* Problem details: Leaving out the pictures, retype all the material exactly.

+++

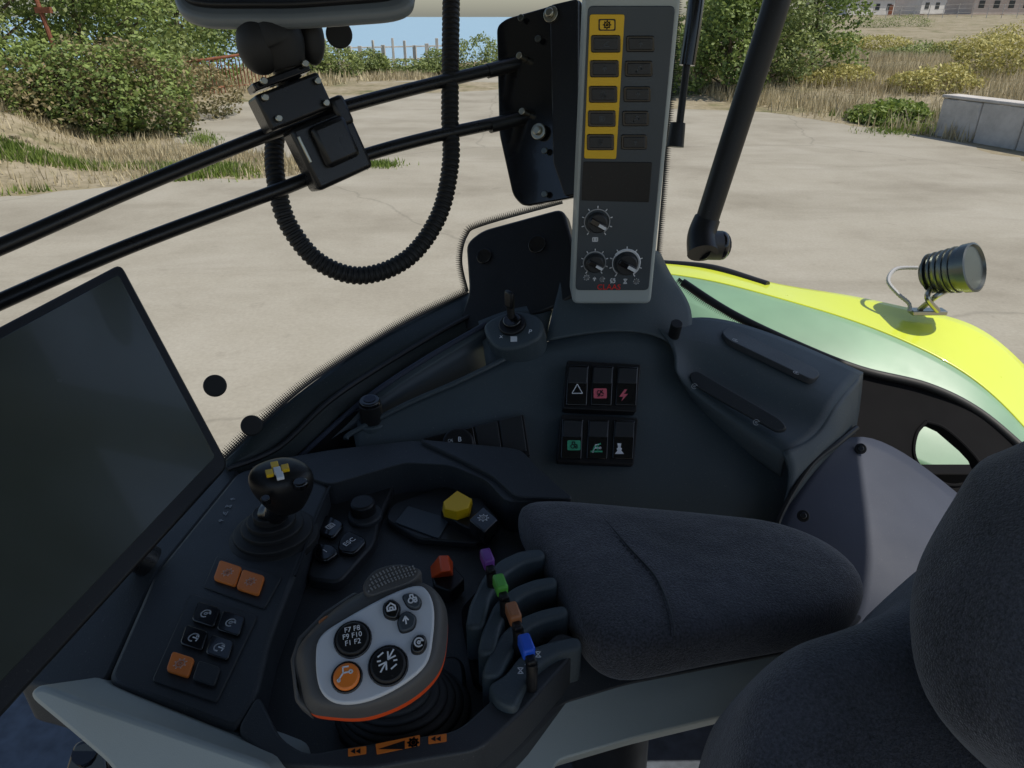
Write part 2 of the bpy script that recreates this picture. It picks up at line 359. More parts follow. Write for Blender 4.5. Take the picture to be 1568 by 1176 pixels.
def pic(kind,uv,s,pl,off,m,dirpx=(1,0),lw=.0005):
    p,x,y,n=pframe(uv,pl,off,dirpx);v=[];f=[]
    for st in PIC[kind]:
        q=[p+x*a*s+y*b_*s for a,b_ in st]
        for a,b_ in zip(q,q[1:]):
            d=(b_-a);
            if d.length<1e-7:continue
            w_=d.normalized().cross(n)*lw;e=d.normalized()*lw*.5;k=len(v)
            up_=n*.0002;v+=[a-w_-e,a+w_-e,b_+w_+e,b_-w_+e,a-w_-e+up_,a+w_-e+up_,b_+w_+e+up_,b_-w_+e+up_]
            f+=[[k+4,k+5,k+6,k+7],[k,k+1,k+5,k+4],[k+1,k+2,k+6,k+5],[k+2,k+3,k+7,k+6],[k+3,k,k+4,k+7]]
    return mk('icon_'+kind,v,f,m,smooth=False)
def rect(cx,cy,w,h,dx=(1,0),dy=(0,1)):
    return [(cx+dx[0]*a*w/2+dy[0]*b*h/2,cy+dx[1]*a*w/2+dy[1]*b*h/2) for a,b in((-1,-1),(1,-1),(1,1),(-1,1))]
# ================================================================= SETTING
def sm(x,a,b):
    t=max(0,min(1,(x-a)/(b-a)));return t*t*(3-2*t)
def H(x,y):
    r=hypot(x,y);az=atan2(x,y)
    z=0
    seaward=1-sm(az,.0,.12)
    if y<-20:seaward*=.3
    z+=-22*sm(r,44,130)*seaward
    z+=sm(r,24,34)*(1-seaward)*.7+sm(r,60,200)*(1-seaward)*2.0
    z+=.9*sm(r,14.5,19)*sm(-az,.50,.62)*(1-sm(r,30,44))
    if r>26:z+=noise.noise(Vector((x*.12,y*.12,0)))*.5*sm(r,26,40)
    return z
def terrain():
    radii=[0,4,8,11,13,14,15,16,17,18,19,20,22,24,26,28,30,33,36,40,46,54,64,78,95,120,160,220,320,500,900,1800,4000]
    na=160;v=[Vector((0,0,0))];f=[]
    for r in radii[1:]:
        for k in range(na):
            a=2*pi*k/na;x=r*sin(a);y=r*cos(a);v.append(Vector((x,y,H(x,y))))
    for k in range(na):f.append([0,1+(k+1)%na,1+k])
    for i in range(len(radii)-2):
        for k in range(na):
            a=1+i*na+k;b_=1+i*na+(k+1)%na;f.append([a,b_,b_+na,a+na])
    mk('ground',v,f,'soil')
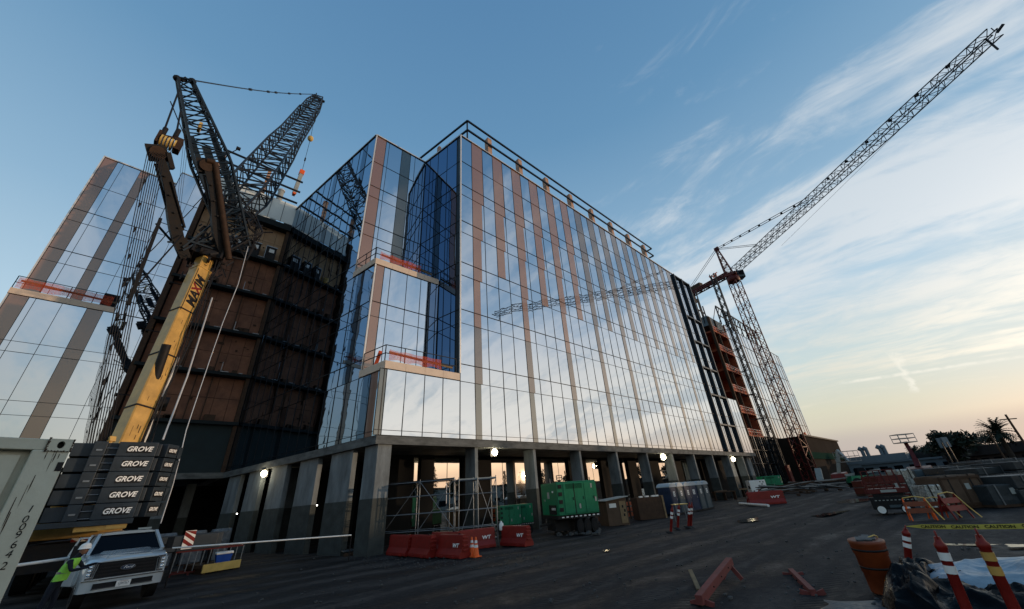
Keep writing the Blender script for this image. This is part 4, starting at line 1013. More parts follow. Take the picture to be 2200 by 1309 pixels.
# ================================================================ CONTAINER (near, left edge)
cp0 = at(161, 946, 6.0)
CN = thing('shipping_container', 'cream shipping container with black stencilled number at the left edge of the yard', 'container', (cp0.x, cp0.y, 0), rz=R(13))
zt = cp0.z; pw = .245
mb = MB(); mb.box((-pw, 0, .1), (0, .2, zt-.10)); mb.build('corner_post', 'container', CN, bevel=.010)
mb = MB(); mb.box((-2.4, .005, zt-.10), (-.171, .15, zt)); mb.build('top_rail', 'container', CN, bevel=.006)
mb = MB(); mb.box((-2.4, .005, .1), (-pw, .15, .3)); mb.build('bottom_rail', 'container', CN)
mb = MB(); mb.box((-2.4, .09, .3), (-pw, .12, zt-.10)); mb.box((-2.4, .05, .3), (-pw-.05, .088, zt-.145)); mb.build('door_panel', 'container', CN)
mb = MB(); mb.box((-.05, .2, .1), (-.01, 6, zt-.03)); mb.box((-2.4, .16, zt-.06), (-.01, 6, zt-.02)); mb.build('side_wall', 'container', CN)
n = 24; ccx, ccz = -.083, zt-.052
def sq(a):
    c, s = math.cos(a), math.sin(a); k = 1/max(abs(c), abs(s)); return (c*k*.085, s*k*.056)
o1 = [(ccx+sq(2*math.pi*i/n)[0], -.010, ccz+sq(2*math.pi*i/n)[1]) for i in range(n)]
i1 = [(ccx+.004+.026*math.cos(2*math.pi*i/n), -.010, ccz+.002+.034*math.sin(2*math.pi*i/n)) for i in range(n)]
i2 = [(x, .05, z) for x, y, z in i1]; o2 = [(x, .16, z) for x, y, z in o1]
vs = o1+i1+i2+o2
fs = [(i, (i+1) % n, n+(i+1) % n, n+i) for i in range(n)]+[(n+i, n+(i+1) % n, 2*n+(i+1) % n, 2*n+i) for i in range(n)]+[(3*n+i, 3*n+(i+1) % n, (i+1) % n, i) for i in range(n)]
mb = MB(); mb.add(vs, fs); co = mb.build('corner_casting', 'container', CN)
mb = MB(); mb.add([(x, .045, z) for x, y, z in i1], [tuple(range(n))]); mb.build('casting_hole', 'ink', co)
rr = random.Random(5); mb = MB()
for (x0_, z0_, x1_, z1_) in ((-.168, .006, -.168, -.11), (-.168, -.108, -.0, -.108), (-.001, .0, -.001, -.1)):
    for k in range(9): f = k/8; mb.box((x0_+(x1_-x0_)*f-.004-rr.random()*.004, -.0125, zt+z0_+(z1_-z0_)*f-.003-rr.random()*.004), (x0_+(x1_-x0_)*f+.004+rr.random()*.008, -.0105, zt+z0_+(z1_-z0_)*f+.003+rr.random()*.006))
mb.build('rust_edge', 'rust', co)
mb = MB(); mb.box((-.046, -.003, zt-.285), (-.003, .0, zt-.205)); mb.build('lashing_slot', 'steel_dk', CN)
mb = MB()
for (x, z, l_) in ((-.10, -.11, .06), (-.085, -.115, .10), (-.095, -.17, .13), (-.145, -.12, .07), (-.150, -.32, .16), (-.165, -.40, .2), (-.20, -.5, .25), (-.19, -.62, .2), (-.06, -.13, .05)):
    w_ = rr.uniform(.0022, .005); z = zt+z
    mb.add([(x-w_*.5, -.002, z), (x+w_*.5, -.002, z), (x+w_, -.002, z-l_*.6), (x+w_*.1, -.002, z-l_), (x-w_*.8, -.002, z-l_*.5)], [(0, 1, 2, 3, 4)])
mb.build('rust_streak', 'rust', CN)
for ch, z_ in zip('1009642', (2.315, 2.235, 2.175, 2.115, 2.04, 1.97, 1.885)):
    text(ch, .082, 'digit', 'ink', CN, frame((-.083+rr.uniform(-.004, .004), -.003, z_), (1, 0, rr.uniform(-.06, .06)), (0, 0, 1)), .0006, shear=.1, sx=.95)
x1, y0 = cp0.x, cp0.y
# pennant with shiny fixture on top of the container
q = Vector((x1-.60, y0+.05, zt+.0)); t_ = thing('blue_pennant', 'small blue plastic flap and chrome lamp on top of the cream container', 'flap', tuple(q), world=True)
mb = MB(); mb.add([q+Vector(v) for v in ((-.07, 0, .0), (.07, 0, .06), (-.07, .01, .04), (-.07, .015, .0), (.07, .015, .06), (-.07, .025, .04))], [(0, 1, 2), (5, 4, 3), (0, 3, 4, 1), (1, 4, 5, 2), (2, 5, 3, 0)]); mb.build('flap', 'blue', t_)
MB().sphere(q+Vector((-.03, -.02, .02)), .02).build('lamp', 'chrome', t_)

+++

* Response below:
Write part 2 of the bpy script that recreates this picture. It picks up at line 359. More parts follow. Write for Blender 4.5. Take the picture to be 1568 by 1176 pixels.
def pic(kind,uv,s,pl,off,m,dirpx=(1,0),lw=.0005):
    p,x,y,n=pframe(uv,pl,off,dirpx);v=[];f=[]
    for st in PIC[kind]:
        q=[p+x*a*s+y*b_*s for a,b_ in st]
        for a,b_ in zip(q,q[1:]):
            d=(b_-a);
            if d.length<1e-7:continue
            w_=d.normalized().cross(n)*lw;e=d.normalized()*lw*.5;k=len(v)
            up_=n*.0002;v+=[a-w_-e,a+w_-e,b_+w_+e,b_-w_+e,a-w_-e+up_,a+w_-e+up_,b_+w_+e+up_,b_-w_+e+up_]
            f+=[[k+4,k+5,k+6,k+7],[k,k+1,k+5,k+4],[k+1,k+2,k+6,k+5],[k+2,k+3,k+7,k+6],[k+3,k,k+4,k+7]]
    return mk('icon_'+kind,v,f,m,smooth=False)
def rect(cx,cy,w,h,dx=(1,0),dy=(0,1)):
    return [(cx+dx[0]*a*w/2+dy[0]*b*h/2,cy+dx[1]*a*w/2+dy[1]*b*h/2) for a,b in((-1,-1),(1,-1),(1,1),(-1,1))]
# ================================================================= SETTING
def sm(x,a,b):
    t=max(0,min(1,(x-a)/(b-a)));return t*t*(3-2*t)
def H(x,y):
    r=hypot(x,y);az=atan2(x,y)
    z=0
    seaward=1-sm(az,.0,.12)
    if y<-20:seaward*=.3
    z+=-22*sm(r,44,130)*seaward
    z+=sm(r,24,34)*(1-seaward)*.7+sm(r,60,200)*(1-seaward)*2.0
    z+=.9*sm(r,14.5,19)*sm(-az,.50,.62)*(1-sm(r,30,44))
    if r>26:z+=noise.noise(Vector((x*.12,y*.12,0)))*.5*sm(r,26,40)
    return z
def terrain():
    radii=[0,4,8,11,13,14,15,16,17,18,19,20,22,24,26,28,30,33,36,40,46,54,64,78,95,120,160,220,320,500,900,1800,4000]
    na=160;v=[Vector((0,0,0))];f=[]
    for r in radii[1:]:
        for k in range(na):
            a=2*pi*k/na;x=r*sin(a);y=r*cos(a);v.append(Vector((x,y,H(x,y))))
    for k in range(na):f.append([0,1+(k+1)%na,1+k])
    for i in range(len(radii)-2):
        for k in range(na):
            a=1+i*na+k;b_=1+i*na+(k+1)%na;f.append([a,b_,b_+na,a+na])
    mk('ground',v,f,'soil')
Keep writing the Blender script for this image. This is part 4, starting at line 1013. More parts follow. Take the picture to be 2200 by 1309 pixels.
# ================================================================ CONTAINER (near, left edge)
cp0 = at(161, 946, 6.0)
CN = thing('shipping_container', 'cream shipping container with black stencilled number at the left edge of the yard', 'container', (cp0.x, cp0.y, 0), rz=R(13))
zt = cp0.z; pw = .245
mb = MB(); mb.box((-pw, 0, .1), (0, .2, zt-.10)); mb.build('corner_post', 'container', CN, bevel=.010)
mb = MB(); mb.box((-2.4, .005, zt-.10), (-.171, .15, zt)); mb.build('top_rail', 'container', CN, bevel=.006)
mb = MB(); mb.box((-2.4, .005, .1), (-pw, .15, .3)); mb.build('bottom_rail', 'container', CN)
mb = MB(); mb.box((-2.4, .09, .3), (-pw, .12, zt-.10)); mb.box((-2.4, .05, .3), (-pw-.05, .088, zt-.145)); mb.build('door_panel', 'container', CN)
mb = MB(); mb.box((-.05, .2, .1), (-.01, 6, zt-.03)); mb.box((-2.4, .16, zt-.06), (-.01, 6, zt-.02)); mb.build('side_wall', 'container', CN)
n = 24; ccx, ccz = -.083, zt-.052
def sq(a):
    c, s = math.cos(a), math.sin(a); k = 1/max(abs(c), abs(s)); return (c*k*.085, s*k*.056)
o1 = [(ccx+sq(2*math.pi*i/n)[0], -.010, ccz+sq(2*math.pi*i/n)[1]) for i in range(n)]
i1 = [(ccx+.004+.026*math.cos(2*math.pi*i/n), -.010, ccz+.002+.034*math.sin(2*math.pi*i/n)) for i in range(n)]
i2 = [(x, .05, z) for x, y, z in i1]; o2 = [(x, .16, z) for x, y, z in o1]
vs = o1+i1+i2+o2
fs = [(i, (i+1) % n, n+(i+1) % n, n+i) for i in range(n)]+[(n+i, n+(i+1) % n, 2*n+(i+1) % n, 2*n+i) for i in range(n)]+[(3*n+i, 3*n+(i+1) % n, (i+1) % n, i) for i in range(n)]
mb = MB(); mb.add(vs, fs); co = mb.build('corner_casting', 'container', CN)
mb = MB(); mb.add([(x, .045, z) for x, y, z in i1], [tuple(range(n))]); mb.build('casting_hole', 'ink', co)
rr = random.Random(5); mb = MB()
for (x0_, z0_, x1_, z1_) in ((-.168, .006, -.168, -.11), (-.168, -.108, -.0, -.108), (-.001, .0, -.001, -.1)):
    for k in range(9): f = k/8; mb.box((x0_+(x1_-x0_)*f-.004-rr.random()*.004, -.0125, zt+z0_+(z1_-z0_)*f-.003-rr.random()*.004), (x0_+(x1_-x0_)*f+.004+rr.random()*.008, -.0105, zt+z0_+(z1_-z0_)*f+.003+rr.random()*.006))
mb.build('rust_edge', 'rust', co)
mb = MB(); mb.box((-.046, -.003, zt-.285), (-.003, .0, zt-.205)); mb.build('lashing_slot', 'steel_dk', CN)
mb = MB()
for (x, z, l_) in ((-.10, -.11, .06), (-.085, -.115, .10), (-.095, -.17, .13), (-.145, -.12, .07), (-.150, -.32, .16), (-.165, -.40, .2), (-.20, -.5, .25), (-.19, -.62, .2), (-.06, -.13, .05)):
    w_ = rr.uniform(.0022, .005); z = zt+z
    mb.add([(x-w_*.5, -.002, z), (x+w_*.5, -.002, z), (x+w_, -.002, z-l_*.6), (x+w_*.1, -.002, z-l_), (x-w_*.8, -.002, z-l_*.5)], [(0, 1, 2, 3, 4)])
mb.build('rust_streak', 'rust', CN)
for ch, z_ in zip('1009642', (2.315, 2.235, 2.175, 2.115, 2.04, 1.97, 1.885)):
    text(ch, .082, 'digit', 'ink', CN, frame((-.083+rr.uniform(-.004, .004), -.003, z_), (1, 0, rr.uniform(-.06, .06)), (0, 0, 1)), .0006, shear=.1, sx=.95)
x1, y0 = cp0.x, cp0.y
# pennant with shiny fixture on top of the container
q = Vector((x1-.60, y0+.05, zt+.0)); t_ = thing('blue_pennant', 'small blue plastic flap and chrome lamp on top of the cream container', 'flap', tuple(q), world=True)
mb = MB(); mb.add([q+Vector(v) for v in ((-.07, 0, .0), (.07, 0, .06), (-.07, .01, .04), (-.07, .015, .0), (.07, .015, .06), (-.07, .025, .04))], [(0, 1, 2), (5, 4, 3), (0, 3, 4, 1), (1, 4, 5, 2), (2, 5, 3, 0)]); mb.build('flap', 'blue', t_)
MB().sphere(q+Vector((-.03, -.02, .02)), .02).build('lamp', 'chrome', t_)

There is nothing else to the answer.